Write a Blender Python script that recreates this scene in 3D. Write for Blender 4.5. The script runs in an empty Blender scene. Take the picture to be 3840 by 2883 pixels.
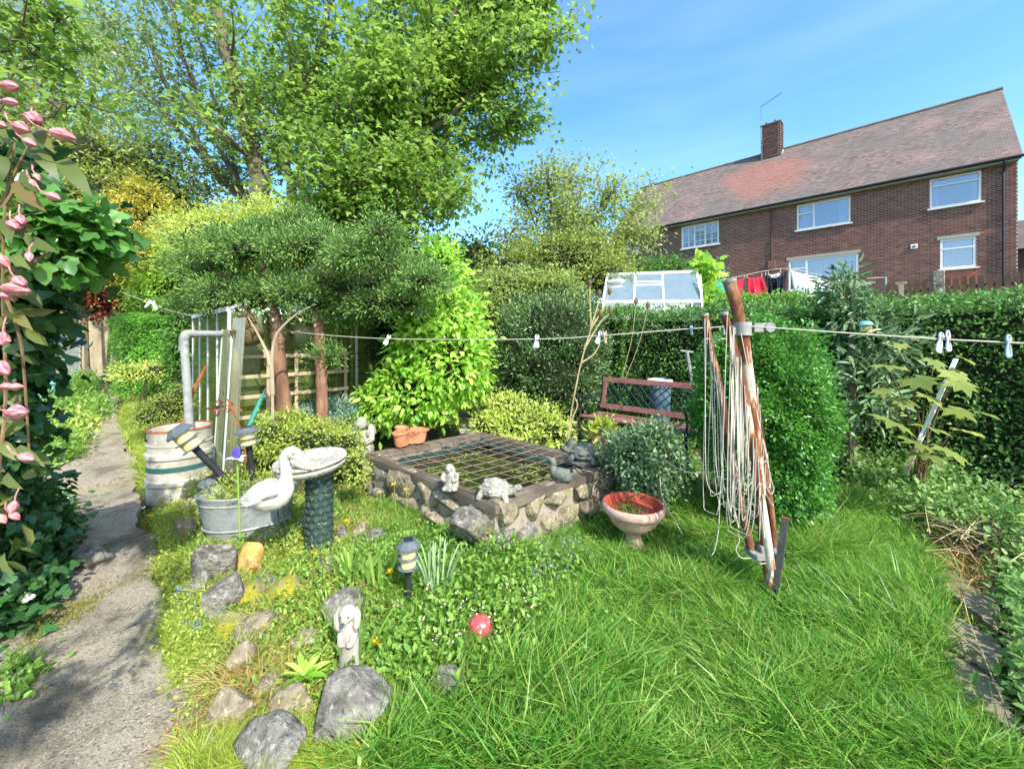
import bpy, bmesh, math, random
import numpy as np
from mathutils import Vector, Matrix, Euler

SC = bpy.context.scene
COL = SC.collection
# ---------------------------------------------------------------- camera, sky, sun, exposure
EYE = 1.5; F = 1500.0; HY = 1266.0            # eye height, focal length and eye-level row in photograph pixels
cam_d = bpy.data.cameras.new('camera'); cam = bpy.data.objects.new('camera', cam_d); COL.objects.link(cam)
cam.location = (0, 0, EYE); cam.rotation_euler = (math.radians(90), 0, 0)
cam_d.sensor_width = 36; cam_d.lens = F/3840*36; cam_d.shift_y = -175.5/3840
cam_d.clip_start = .05; cam_d.clip_end = 2000
SC.camera = cam
SUN_AZ = math.radians(148); SUN_EL = math.radians(44)
world = bpy.data.worlds.new('World'); SC.world = world; world.use_nodes = True
wn = world.node_tree; wn.nodes.clear()
def WN(t, **k):
    n = wn.nodes.new(t)
    for a, b in k.items(): setattr(n, a, b)
    return n
wo = WN('ShaderNodeOutputWorld'); wb = WN('ShaderNodeBackground'); wb.inputs[1].default_value = .135
sky = WN('ShaderNodeTexSky', sky_type='NISHITA', sun_disc=False, sun_elevation=SUN_EL, sun_rotation=SUN_AZ,
         altitude=100, air_density=1.0, dust_density=1.3, ozone_density=1.2)
wtc = WN('ShaderNodeTexCoord'); wmp = WN('ShaderNodeMapping'); wmp.inputs['Scale'].default_value = (.8, 1.4, 6)
wmp.inputs['Rotation'].default_value = (0, .16, .5)
wno = WN('ShaderNodeTexNoise'); wno.inputs['Scale'].default_value = 1.3; wno.inputs['Detail'].default_value = 7; wno.inputs['Roughness'].default_value = .55
wra = WN('ShaderNodeValToRGB'); wra.color_ramp.elements[0].position = .46; wra.color_ramp.elements[1].position = .78
wra.color_ramp.elements[1].color = (.09, .09, .09, 1)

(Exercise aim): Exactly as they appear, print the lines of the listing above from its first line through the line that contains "from mathutils import Vector, Matrix, Euler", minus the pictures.

(Full solution):
Write a Blender Python script that recreates this scene in 3D. Write for Blender 4.5. The script runs in an empty Blender scene. Take the picture to be 3840 by 2883 pixels.
import bpy, bmesh, math, random
import numpy as np
from mathutils import Vector, Matrix, Euler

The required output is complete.